# TASK OBJECTIVE
Using the material below, print a verbatim copy of every line from the one containing "Model this scene" through the one containing "RM = Euler((R(90), 0, YAW)).to_matrix()", inclusive, and omit the pictures.

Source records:

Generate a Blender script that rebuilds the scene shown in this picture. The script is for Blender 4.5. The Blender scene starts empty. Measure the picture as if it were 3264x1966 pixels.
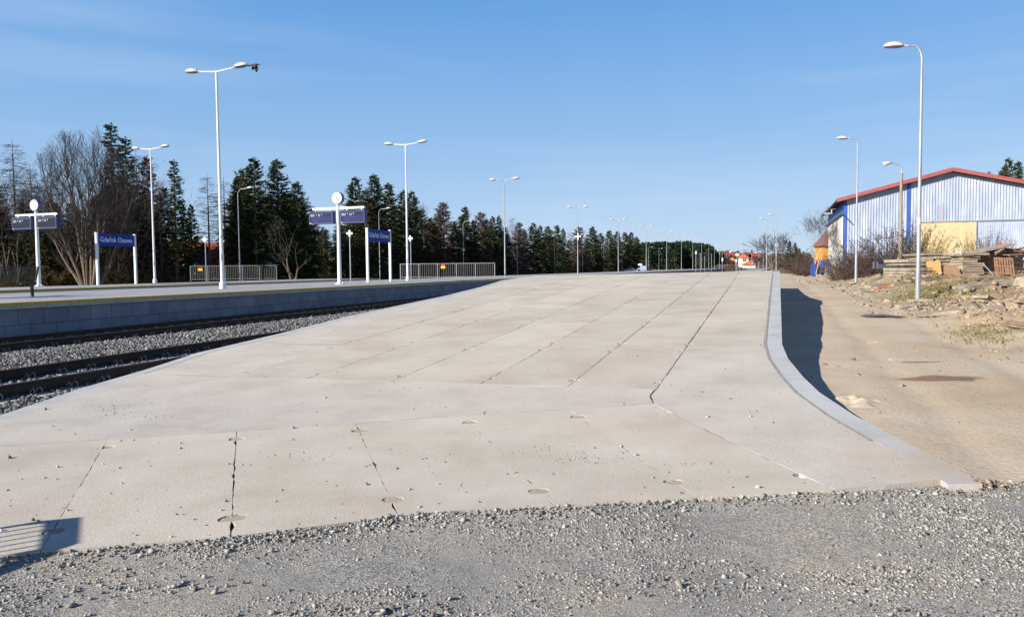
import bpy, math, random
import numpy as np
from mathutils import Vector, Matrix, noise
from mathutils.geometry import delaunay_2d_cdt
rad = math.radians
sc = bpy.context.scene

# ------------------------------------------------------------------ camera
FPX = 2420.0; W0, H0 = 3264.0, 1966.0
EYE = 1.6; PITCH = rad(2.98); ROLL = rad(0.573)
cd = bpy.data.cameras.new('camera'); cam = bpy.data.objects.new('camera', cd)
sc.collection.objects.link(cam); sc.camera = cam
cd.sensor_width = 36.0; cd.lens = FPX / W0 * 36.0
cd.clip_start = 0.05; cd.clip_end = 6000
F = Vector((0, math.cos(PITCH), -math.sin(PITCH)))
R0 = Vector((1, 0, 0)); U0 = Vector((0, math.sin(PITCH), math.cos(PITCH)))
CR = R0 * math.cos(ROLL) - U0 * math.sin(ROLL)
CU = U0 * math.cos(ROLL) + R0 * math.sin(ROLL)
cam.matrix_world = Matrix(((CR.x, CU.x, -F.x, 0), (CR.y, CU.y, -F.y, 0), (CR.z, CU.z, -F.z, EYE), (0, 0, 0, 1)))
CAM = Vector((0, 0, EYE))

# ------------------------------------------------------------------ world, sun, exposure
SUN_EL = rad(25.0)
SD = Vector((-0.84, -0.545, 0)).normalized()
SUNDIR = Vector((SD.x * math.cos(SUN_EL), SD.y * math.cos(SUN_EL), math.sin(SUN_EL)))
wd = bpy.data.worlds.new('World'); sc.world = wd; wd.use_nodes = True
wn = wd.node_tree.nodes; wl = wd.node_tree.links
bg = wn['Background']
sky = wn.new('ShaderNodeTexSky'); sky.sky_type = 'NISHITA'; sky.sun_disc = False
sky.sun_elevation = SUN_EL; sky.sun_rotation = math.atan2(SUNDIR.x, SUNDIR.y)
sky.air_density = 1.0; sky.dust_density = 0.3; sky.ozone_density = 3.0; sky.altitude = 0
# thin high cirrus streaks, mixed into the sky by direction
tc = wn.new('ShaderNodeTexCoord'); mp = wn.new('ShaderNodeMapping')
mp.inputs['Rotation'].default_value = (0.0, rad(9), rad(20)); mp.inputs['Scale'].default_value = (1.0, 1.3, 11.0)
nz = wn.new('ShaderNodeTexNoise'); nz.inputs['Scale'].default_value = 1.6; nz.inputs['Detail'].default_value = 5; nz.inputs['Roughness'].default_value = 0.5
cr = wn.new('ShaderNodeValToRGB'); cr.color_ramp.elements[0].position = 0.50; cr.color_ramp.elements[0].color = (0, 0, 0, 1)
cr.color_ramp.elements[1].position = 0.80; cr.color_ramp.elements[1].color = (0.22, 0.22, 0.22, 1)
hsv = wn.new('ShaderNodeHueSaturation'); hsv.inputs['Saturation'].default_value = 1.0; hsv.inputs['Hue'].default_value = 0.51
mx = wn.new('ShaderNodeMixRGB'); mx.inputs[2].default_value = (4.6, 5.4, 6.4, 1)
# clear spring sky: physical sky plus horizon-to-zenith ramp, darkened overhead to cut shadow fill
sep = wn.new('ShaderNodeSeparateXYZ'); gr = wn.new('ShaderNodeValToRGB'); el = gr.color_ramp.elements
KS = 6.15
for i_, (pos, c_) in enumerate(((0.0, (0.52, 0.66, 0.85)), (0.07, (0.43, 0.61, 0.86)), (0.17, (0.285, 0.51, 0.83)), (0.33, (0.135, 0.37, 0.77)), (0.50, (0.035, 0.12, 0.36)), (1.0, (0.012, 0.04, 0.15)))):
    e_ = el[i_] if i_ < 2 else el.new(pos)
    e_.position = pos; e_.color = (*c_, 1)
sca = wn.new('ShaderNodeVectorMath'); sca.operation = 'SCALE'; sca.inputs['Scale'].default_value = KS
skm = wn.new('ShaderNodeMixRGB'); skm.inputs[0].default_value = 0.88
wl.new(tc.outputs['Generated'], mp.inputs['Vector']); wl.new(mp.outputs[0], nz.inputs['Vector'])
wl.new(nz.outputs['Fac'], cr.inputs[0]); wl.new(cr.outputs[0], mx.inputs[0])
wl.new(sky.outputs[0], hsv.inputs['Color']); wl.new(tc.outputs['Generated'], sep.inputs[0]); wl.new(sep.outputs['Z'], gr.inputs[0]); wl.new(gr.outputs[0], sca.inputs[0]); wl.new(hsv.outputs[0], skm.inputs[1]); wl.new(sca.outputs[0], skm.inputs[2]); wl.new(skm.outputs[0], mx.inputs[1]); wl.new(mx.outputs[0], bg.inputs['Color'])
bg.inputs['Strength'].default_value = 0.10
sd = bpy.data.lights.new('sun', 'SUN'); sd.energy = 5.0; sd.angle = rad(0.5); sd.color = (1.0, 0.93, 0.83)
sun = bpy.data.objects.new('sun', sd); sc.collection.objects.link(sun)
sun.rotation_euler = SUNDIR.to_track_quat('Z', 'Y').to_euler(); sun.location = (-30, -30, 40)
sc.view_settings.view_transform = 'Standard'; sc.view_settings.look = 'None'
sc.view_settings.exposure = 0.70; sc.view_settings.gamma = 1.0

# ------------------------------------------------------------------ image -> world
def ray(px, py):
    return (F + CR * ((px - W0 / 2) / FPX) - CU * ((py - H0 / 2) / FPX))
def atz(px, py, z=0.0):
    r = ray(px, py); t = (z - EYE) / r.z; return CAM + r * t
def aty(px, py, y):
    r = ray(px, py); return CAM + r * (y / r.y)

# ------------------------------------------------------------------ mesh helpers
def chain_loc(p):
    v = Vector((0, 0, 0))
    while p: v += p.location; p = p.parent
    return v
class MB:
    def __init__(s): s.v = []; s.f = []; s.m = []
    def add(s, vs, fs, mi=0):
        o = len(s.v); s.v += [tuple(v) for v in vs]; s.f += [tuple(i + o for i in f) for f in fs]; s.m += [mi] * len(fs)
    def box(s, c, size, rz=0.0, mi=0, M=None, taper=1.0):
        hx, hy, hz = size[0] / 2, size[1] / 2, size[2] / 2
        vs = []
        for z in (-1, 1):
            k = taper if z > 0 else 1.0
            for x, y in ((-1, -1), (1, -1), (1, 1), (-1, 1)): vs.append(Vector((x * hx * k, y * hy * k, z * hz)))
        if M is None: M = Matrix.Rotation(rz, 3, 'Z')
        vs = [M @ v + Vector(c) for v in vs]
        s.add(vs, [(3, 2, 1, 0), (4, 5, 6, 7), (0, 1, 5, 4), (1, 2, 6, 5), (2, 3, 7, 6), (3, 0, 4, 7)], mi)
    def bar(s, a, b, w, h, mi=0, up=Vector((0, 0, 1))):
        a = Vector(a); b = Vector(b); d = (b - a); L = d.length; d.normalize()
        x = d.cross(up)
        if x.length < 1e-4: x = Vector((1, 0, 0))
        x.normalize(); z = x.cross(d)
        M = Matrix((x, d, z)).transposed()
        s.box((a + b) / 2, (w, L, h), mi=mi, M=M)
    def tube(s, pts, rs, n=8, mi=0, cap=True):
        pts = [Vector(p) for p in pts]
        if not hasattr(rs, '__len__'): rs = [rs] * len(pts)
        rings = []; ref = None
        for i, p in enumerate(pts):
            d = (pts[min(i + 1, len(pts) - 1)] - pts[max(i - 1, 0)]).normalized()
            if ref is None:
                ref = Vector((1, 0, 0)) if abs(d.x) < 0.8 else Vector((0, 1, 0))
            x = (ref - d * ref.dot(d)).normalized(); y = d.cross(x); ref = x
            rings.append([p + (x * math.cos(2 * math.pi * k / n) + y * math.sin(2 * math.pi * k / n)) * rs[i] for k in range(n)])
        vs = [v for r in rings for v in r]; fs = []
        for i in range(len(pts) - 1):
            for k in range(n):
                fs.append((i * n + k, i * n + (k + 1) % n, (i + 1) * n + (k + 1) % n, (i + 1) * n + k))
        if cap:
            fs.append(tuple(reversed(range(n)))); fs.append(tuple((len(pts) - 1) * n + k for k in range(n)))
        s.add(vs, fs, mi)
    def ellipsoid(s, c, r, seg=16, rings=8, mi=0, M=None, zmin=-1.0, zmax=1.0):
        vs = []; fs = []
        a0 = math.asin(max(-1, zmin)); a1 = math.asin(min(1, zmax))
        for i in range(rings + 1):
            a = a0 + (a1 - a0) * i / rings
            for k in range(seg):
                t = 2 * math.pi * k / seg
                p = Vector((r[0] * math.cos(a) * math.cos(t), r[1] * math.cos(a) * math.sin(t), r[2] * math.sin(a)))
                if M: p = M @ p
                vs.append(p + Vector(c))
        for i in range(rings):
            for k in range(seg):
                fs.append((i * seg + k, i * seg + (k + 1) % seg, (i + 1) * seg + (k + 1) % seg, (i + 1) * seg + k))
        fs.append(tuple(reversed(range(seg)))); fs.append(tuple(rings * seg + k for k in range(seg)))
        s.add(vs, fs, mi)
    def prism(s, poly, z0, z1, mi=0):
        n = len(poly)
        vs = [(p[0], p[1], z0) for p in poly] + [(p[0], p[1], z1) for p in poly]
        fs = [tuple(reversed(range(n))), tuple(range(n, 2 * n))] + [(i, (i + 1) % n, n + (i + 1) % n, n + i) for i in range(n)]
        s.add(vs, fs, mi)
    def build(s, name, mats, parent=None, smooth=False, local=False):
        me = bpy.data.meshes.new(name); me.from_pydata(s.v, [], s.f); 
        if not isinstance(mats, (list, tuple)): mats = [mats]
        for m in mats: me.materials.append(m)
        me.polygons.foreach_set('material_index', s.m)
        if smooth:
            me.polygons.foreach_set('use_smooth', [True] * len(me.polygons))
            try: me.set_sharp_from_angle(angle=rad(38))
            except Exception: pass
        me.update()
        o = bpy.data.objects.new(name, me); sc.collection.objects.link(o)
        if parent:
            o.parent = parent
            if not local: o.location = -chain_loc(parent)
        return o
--
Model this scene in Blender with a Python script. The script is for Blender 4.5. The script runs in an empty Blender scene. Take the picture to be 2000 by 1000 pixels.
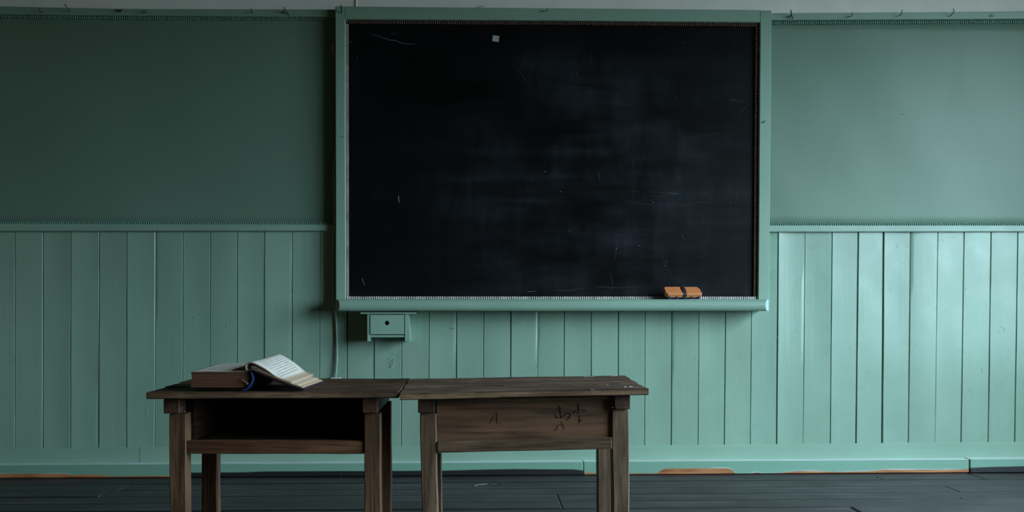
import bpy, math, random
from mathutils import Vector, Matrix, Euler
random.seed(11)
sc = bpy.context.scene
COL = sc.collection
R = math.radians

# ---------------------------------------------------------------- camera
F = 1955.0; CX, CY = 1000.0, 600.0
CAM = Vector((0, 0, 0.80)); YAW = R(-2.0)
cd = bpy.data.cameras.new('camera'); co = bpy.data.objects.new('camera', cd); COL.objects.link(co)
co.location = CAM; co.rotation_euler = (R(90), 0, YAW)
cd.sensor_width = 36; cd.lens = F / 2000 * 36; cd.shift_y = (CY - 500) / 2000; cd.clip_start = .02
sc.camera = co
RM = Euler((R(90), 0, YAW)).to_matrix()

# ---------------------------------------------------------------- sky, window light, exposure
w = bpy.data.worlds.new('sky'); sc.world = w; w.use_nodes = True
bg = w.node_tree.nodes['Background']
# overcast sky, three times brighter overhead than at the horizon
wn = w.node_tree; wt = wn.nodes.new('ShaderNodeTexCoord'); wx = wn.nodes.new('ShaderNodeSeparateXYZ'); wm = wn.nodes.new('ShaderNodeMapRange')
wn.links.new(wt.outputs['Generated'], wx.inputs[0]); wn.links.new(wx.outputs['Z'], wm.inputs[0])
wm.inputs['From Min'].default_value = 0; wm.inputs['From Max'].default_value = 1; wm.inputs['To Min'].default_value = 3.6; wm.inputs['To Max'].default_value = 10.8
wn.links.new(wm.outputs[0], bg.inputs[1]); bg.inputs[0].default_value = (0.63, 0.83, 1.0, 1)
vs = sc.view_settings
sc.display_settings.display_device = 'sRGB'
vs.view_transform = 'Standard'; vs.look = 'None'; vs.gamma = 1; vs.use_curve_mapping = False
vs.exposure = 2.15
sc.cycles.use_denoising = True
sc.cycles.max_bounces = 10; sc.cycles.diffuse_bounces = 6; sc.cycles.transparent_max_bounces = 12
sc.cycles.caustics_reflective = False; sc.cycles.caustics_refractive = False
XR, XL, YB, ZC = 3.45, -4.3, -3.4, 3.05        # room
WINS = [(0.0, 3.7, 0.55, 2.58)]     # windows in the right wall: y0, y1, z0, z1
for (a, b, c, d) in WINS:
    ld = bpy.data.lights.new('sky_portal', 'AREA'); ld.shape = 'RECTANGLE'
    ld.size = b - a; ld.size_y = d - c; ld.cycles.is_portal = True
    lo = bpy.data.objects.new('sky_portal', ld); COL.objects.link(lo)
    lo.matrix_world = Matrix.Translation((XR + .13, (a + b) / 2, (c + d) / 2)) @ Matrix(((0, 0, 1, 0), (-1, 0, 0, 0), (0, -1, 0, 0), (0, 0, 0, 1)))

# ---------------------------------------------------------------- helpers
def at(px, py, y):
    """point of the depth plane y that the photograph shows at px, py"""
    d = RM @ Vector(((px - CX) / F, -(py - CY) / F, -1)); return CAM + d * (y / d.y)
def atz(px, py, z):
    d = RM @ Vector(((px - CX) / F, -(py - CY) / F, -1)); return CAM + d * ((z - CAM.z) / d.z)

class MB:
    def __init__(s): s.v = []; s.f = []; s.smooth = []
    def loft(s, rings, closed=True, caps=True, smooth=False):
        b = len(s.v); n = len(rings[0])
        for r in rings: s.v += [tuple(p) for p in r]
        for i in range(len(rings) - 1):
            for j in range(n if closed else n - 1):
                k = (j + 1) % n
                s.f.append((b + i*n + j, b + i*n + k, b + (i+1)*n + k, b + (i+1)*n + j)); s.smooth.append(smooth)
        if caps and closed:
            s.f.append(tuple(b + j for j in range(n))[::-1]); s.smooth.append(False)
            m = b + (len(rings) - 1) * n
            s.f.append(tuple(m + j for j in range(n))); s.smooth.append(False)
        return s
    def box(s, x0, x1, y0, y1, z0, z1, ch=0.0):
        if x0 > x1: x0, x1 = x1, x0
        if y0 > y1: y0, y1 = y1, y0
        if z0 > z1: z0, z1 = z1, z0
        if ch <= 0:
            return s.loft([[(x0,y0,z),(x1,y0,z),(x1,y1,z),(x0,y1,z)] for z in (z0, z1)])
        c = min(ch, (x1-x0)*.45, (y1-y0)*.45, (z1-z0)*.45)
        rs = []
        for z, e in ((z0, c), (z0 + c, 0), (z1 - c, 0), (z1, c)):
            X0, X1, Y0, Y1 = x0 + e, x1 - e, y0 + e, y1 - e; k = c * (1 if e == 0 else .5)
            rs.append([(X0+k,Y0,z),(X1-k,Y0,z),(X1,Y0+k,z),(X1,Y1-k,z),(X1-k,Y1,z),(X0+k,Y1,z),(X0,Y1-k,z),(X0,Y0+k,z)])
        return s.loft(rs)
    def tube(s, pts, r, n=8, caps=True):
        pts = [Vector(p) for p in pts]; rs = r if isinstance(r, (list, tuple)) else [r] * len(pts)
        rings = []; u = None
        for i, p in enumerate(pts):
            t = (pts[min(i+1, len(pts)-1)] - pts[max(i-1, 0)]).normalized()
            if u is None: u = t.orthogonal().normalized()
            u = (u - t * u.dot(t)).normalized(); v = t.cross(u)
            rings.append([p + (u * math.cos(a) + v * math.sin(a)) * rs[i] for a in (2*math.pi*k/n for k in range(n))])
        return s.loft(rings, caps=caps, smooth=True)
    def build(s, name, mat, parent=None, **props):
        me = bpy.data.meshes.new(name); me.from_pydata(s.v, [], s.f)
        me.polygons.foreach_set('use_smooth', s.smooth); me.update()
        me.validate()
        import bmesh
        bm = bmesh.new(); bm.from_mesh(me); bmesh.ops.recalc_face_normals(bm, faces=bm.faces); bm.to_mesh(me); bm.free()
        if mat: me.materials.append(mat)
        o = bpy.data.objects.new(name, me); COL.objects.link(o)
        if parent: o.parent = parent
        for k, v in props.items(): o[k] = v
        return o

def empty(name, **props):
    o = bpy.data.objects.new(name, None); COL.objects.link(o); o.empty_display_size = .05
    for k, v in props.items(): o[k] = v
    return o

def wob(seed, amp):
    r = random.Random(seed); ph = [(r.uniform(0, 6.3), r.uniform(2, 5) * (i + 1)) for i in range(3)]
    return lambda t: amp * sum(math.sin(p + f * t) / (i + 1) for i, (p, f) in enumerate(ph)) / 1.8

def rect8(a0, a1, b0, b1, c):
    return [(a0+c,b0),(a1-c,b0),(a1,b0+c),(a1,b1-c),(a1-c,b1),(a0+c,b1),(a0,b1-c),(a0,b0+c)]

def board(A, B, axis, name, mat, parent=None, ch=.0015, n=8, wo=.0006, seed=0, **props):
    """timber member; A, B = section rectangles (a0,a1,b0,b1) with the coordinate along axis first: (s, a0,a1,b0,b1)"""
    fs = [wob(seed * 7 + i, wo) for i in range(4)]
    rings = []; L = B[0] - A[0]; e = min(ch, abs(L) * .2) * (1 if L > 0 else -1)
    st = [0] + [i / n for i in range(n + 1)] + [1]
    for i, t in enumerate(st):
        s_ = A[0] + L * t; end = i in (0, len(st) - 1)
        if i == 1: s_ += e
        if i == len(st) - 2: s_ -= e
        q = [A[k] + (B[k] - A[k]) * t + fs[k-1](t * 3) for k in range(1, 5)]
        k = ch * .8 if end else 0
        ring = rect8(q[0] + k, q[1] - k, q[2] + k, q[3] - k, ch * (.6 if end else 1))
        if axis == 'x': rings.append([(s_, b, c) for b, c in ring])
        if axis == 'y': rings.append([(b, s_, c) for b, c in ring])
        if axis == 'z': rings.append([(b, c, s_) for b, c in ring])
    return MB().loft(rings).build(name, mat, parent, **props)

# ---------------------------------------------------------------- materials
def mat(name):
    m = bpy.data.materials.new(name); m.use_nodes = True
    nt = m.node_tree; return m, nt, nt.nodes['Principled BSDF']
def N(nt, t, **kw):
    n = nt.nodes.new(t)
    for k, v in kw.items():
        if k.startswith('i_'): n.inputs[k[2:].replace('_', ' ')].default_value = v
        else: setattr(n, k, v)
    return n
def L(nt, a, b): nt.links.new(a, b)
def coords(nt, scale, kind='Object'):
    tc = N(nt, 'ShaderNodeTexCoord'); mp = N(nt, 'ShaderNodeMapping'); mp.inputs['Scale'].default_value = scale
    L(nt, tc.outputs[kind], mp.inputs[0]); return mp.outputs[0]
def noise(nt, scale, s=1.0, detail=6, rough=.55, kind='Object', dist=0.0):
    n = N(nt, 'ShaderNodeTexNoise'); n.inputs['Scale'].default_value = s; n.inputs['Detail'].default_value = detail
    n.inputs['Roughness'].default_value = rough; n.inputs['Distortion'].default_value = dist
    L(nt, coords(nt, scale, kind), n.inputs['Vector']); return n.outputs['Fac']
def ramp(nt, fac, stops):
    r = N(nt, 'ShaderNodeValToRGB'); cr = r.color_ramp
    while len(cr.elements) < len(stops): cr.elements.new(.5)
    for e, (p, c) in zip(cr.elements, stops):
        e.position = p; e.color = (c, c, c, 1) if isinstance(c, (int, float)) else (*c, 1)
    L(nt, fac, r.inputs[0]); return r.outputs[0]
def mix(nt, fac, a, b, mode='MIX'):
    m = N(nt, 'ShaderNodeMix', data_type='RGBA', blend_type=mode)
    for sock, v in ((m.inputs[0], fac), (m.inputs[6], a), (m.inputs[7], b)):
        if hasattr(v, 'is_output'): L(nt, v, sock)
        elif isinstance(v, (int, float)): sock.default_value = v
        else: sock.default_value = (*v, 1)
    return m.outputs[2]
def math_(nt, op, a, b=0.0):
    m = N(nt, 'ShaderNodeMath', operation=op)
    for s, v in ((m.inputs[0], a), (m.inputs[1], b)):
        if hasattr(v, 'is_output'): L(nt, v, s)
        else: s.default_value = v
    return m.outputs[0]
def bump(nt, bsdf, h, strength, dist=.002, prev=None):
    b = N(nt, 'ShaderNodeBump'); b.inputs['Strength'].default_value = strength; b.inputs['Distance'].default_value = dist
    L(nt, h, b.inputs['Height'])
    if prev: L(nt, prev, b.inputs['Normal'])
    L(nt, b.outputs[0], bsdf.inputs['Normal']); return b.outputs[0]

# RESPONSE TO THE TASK
Model this scene in Blender with a Python script. The script is for Blender 4.5. The script runs in an empty Blender scene. Take the picture to be 2000 by 1000 pixels.
import bpy, math, random
from mathutils import Vector, Matrix, Euler
random.seed(11)
sc = bpy.context.scene
COL = sc.collection
R = math.radians

# ---------------------------------------------------------------- camera
F = 1955.0; CX, CY = 1000.0, 600.0
CAM = Vector((0, 0, 0.80)); YAW = R(-2.0)
cd = bpy.data.cameras.new('camera'); co = bpy.data.objects.new('camera', cd); COL.objects.link(co)
co.location = CAM; co.rotation_euler = (R(90), 0, YAW)
cd.sensor_width = 36; cd.lens = F / 2000 * 36; cd.shift_y = (CY - 500) / 2000; cd.clip_start = .02
sc.camera = co
RM = Euler((R(90), 0, YAW)).to_matrix()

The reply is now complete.